In theory one could shim in the initial portal web page by just having Outside-1 reply to all requests with it. There's two reasons not to do this; first, we need to redirect to an https page at some point anyways, and second, I expect that there's client software that doesn't like it when it requests some URL that it expects to be in some specific format and instead gets an HTML page. A feed reader that polls feeds on startup (or when a network connection appears) might get quite upset, for example. Such software may still malfunction when given a temporary HTTP redirection, but at least we've tried to do the proper thing.
(I suppose there's a third reason: if you do it by shimming in a page, you're training your users to expect internal administrative web pages to appear on random external URLs. This sounds like a gift to phishers to me.)
Theoretically we don't need a webserver on Outside, but I was concerned that people would turn 'go to this website name to get registered' into local folklore and then try to apply it even when they were outside the laptop network. Since the machine needed an outside IP address anyways, it seemed friendlier to run a webserver there.
2009-09-24
SSL certificates require proper domain names
Here's one of those little petty irritations with SSL: if you want to get a SSL certificate out of a CA without at least a lot of slow discussion, the hostname needs to be in one of your official domains. (It wouldn't surprise me if there were CAs that required the name to exist in your public DNS.)
This may be a local peculiarity, but we prefer to put machines that are on private networks into a set of local private domain names under a top level domain that doesn't exist in the outside world. Among other things, using such names makes it immediately clear if a machine is an internal one or not, and avoids various leaks that tend to cause problems.
(Put simply, our rule is 'private IP, private hostname; public IP, public hostname'.)
But, of course, we can't get SSL certificates for machines with such private names. This is totally fair, but at the same time kind of inconvenient every so often.
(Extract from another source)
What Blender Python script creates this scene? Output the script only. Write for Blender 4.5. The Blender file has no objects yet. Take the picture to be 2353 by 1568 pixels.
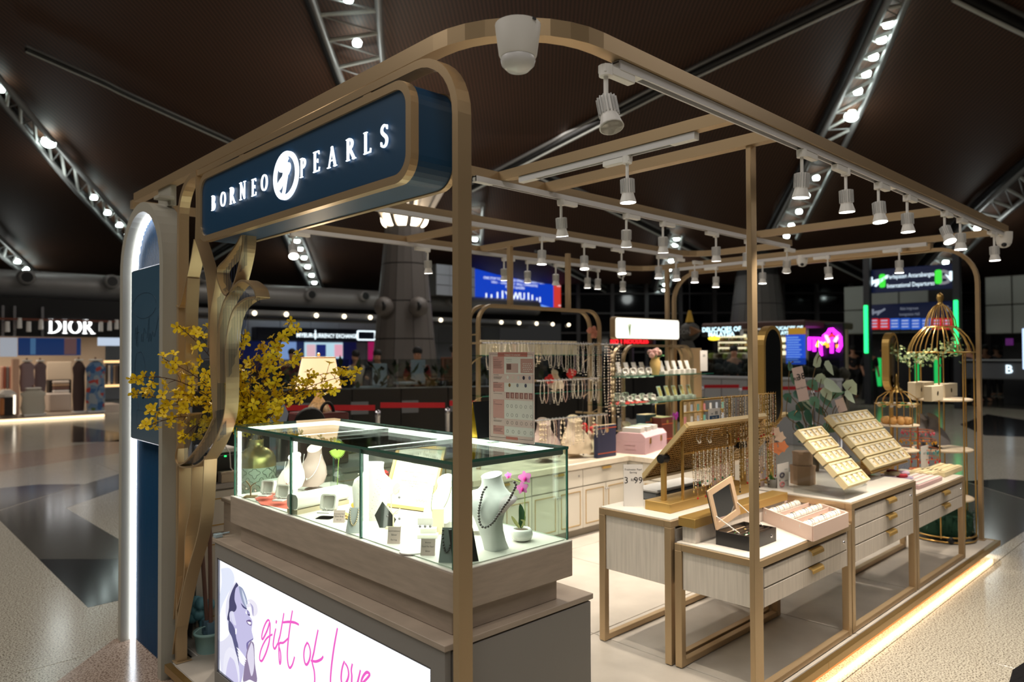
import bpy,bmesh,math,random
from mathutils import Vector,Matrix
random.seed(7)
S=bpy.context.scene
COL=S.collection
YAW,PITCH,ROLL,FPX=math.radians(46.425),math.radians(0.9986),math.radians(-0.209),1656.0
EYE=Vector((0,0,1.55))
_d=Vector((math.cos(PITCH)*math.cos(YAW),math.cos(PITCH)*math.sin(YAW),math.sin(PITCH)))
_r0=Vector((math.sin(YAW),-math.cos(YAW),0));_u0=_r0.cross(_d)
_r=math.cos(ROLL)*_r0+math.sin(ROLL)*_u0
_u=-math.sin(ROLL)*_r0+math.cos(ROLL)*_u0
cam=bpy.data.cameras.new('camera');camo=bpy.data.objects.new('camera',cam);COL.objects.link(camo)
cam.sensor_fit='HORIZONTAL';cam.sensor_width=36.0;cam.lens=FPX*36.0/2353.0
cam.clip_start=0.05;cam.clip_end=300
camo.matrix_world=Matrix(((_r.x,_u.x,-_d.x,EYE.x),(_r.y,_u.y,-_d.y,EYE.y),(_r.z,_u.z,-_d.z,EYE.z),(0,0,0,1)))
cam.dof.use_dof=True;cam.dof.focus_distance=2.7;cam.dof.aperture_fstop=2.6
S.camera=camo
W=bpy.data.worlds.new('terminal_night');S.world=W;W.use_nodes=True
W.node_tree.nodes['Background'].inputs['Color'].default_value=(0.9,0.88,0.85,1)
W.node_tree.nodes['Background'].inputs['Strength'].default_value=0.022
S.view_settings.view_transform='Standard';S.view_settings.look='None'
S.view_settings.gamma=1.0;S.view_settings.use_curve_mapping=False
S.view_settings.exposure=0.0
S.cycles.max_bounces=6;S.cycles.diffuse_bounces=2;S.cycles.glossy_bounces=3
S.cycles.transmission_bounces=4;S.cycles.transparent_max_bounces=16
S.cycles.caustics_reflective=False;S.cycles.caustics_refractive=False
S.cycles.sample_clamp_indirect=3.0
S.cycles.use_denoising=True
def area(name,loc,sx,sy,power,color,rot=(0,0,0),spread=None):
 l=bpy.data.lights.new(name,'AREA');l.shape='RECTANGLE';l.size=sx;l.size_y=sy
 l.energy=power;l.color=color
 if spread:l.spread=spread
 o=bpy.data.objects.new(name,l);COL.objects.link(o);o.location=loc;o.rotation_euler=rot
 return o
area('hall_light',(-3,-4,9.0),6,6,420,(1.0,0.93,0.84))
area('hall_light',(-4,8,9.0),6,6,520,(1.0,0.93,0.84))
area('hall_light',(14,14,8.6),8,8,520,(1.0,0.93,0.86))
area('hall_light',(14,-2,9.0),8,8,420,(1.0,0.93,0.86))
def lin(c):
 return tuple(((x/255)/12.92 if x/255<=0.04045 else((x/255+0.055)/1.055)**2.4)for x in c)
_M={}
def mat(name,rgb=(200,200,200),rough=0.5,metal=0.0,emit=None,es=0.0,alpha=1.0,coat=0.0,var=None,sample=True,bump=None,spec=None):
 """plain principled material; var=(scale, amount, stretch) gives noise colour grain, bump=(scale, strength) fine relief"""
 if name in _M:return _M[name]
 m=bpy.data.materials.new(name);m.use_nodes=True;_M[name]=m
 nt=m.node_tree;b=nt.nodes['Principled BSDF']
 c=lin(rgb)+(1,)
 b.inputs['Base Color'].default_value=c
 b.inputs['Roughness'].default_value=rough;b.inputs['Metallic'].default_value=metal
 if spec is not None:b.inputs['Specular IOR Level'].default_value=spec
 if coat:b.inputs['Coat Weight'].default_value=coat;b.inputs['Coat Roughness'].default_value=0.08
 if emit is not None:
  b.inputs['Emission Color'].default_value=lin(emit)+(1,);b.inputs['Emission Strength'].default_value=es
  if not sample:m.cycles.emission_sampling='NONE'
 if alpha<1:b.inputs['Alpha'].default_value=alpha
 if var or bump:
  tc=nt.nodes.new('ShaderNodeNewGeometry');mp=nt.nodes.new('ShaderNodeMapping')
  nt.links.new(tc.outputs['Position'],mp.inputs['Vector'])
 if var:
  sc,amt=var[0],var[1]
  if len(var)>2:mp.inputs['Scale'].default_value=var[2]
  n=nt.nodes.new('ShaderNodeTexNoise');n.inputs['Scale'].default_value=sc;n.inputs['Detail'].default_value=5
  nt.links.new(mp.outputs['Vector'],n.inputs['Vector'])
  r=nt.nodes.new('ShaderNodeValToRGB');r.color_ramp.elements[0].position=0.3;r.color_ramp.elements[1].position=0.7
  lo=tuple(max(0,x*(1-amt))for x in c[:3])+(1,);hi=tuple(min(1,x*(1+amt))for x in c[:3])+(1,)
  r.color_ramp.elements[0].color=lo;r.color_ramp.elements[1].color=hi
  nt.links.new(n.outputs['Fac'],r.inputs['Fac']);nt.links.new(r.outputs['Color'],b.inputs['Base Color'])
 if bump:
  n2=nt.nodes.new('ShaderNodeTexNoise');n2.inputs['Scale'].default_value=bump[0];n2.inputs['Detail'].default_value=3
  nt.links.new(tc.outputs['Position'],n2.inputs['Vector'])
  bp=nt.nodes.new('ShaderNodeBump');bp.inputs['Strength'].default_value=bump[1];bp.inputs['Distance'].default_value=0.002
  nt.links.new(n2.outputs['Fac'],bp.inputs['Height']);nt.links.new(bp.outputs['Normal'],b.inputs['Normal'])
 return m
def glass(name,tint=(235,245,240),refl=0.09,rough=0.0,gloss=(255,255,255)):
 if name in _M:return _M[name]
 m=bpy.data.materials.new(name);m.use_nodes=True;_M[name]=m
 nt=m.node_tree;nt.nodes.remove(nt.nodes['Principled BSDF']);out=nt.nodes['Material Output']
 t=nt.nodes.new('ShaderNodeBsdfTransparent');t.inputs['Color'].default_value=lin(tint)+(1,)
 g=nt.nodes.new('ShaderNodeBsdfGlossy');g.inputs['Roughness'].default_value=rough;g.inputs['Color'].default_value=lin(gloss)+(1,)
 lw=nt.nodes.new('ShaderNodeLayerWeight');lw.inputs['Blend'].default_value=0.5
 pw=nt.nodes.new('ShaderNodeMath');pw.operation='POWER';pw.inputs[1].default_value=4.5;ma=nt.nodes.new('ShaderNodeMath');ma.operation='MULTIPLY_ADD';ma.inputs[1].default_value=0.8;ma.inputs[2].default_value=refl*.4
 nt.links.new(lw.outputs['Facing'],pw.inputs[0]);nt.links.new(pw.outputs[0],ma.inputs[0])
 mx=nt.nodes.new('ShaderNodeMixShader')
 nt.links.new(ma.outputs[0],mx.inputs['Fac']);nt.links.new(t.outputs[0],mx.inputs[1]);nt.links.new(g.outputs[0],mx.inputs[2])
 nt.links.new(mx.outputs[0],out.inputs['Surface'])
 return m
def ray(px,py):
 return(_d*FPX+_r*(px-1176.5)-_u*(py-784.0))/FPX
def at(px,py,x=None,y=None,z=None,t=None):
 """measured point of the place: sight line through a photo pixel met with a known plane (x, y or z = const) or depth t"""
 v=ray(px,py)
 s=(x-EYE.x)/v.x if x is not None else(y-EYE.y)/v.y if y is not None else(z-EYE.z)/v.z if z is not None else t
 return EYE+v*s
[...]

(It's fair because if we could get such certificates for our machines, necessarily someone else could also get such certificates for our machines.)
I now wonder if large organizations set up their own CA (and have the CA key installed on all of their machines) so that they can avoid this. Probably this is not a specific concern, although there are other reasons they might want their own CA.
(For the sufficiently cautious, you can worry about the information leak inherent in telling the CA about various of your internal hostnames by asking for SSL certificates. After all, if they're useful hostnames for you they're probably at least somewhat revealing for outsiders.)
2009-09-17
A trick to testing https setups on test machines
Suppose that you are building a new version of an existing machine that runs a https web server (perhaps you are rebuilding it under a different base OS version). Of course you want to test it before you switch it into production, which means that it needs a new temporary name of some sort. And a different name means problems with the SSL certificates for your https web server instances.
(There are people who will tell you, in all seriousness, that you should have a completely independent, isolated test network so that you can give your new machine the exact same name and IP address as it will have in production. These people either have very simple systems or have much, much larger budgets than I have ever been near.)
It turns out that there is a way to get around these problems: the
SSL certificate validation process only cares about what the client
sees as the IP address for the certificate's hostname, not what the
server thinks it is. As long as your test client machines will resolve
'prod.yourco.com' or the like to a suitable IP address on your new
machine, your new machine can carry the real SSL certificates that will
be used in production, clients can be tested using the official name,
and no one will get any certificate errors.
There are various ways to do this depending on what the client machines
are running; on Unix, you can just edit /etc/hosts and then make sure
it's consulted before DNS. I believe that other operating systems have
similar features.
(Although it's a tempting hack, I personally think that building your own DNS server to return carefully crafted answers to your test machines is perhaps going a bit too far.)
The same trick generalizes to other SSL-protected protocols such as the various forms of SSL'ized IMAP, and may be even more handy there (where common clients may not actually give you any way to override certificate problems). It even works for ssh, in case you have an automated ssh-using system that you need to test.
(The in a nutshell version of why it works this way for SSL is simple: no one wants to pay certificate vendors yet more money every time they change the IP address (or, for large places, addresses) of their web servers.)
One can also take advantage of this to commit some interesting hacks with various forms of split-horizon DNS resolution, where the same nominal name can go to different machines that all carry the same SSL certificate but behave quite differently.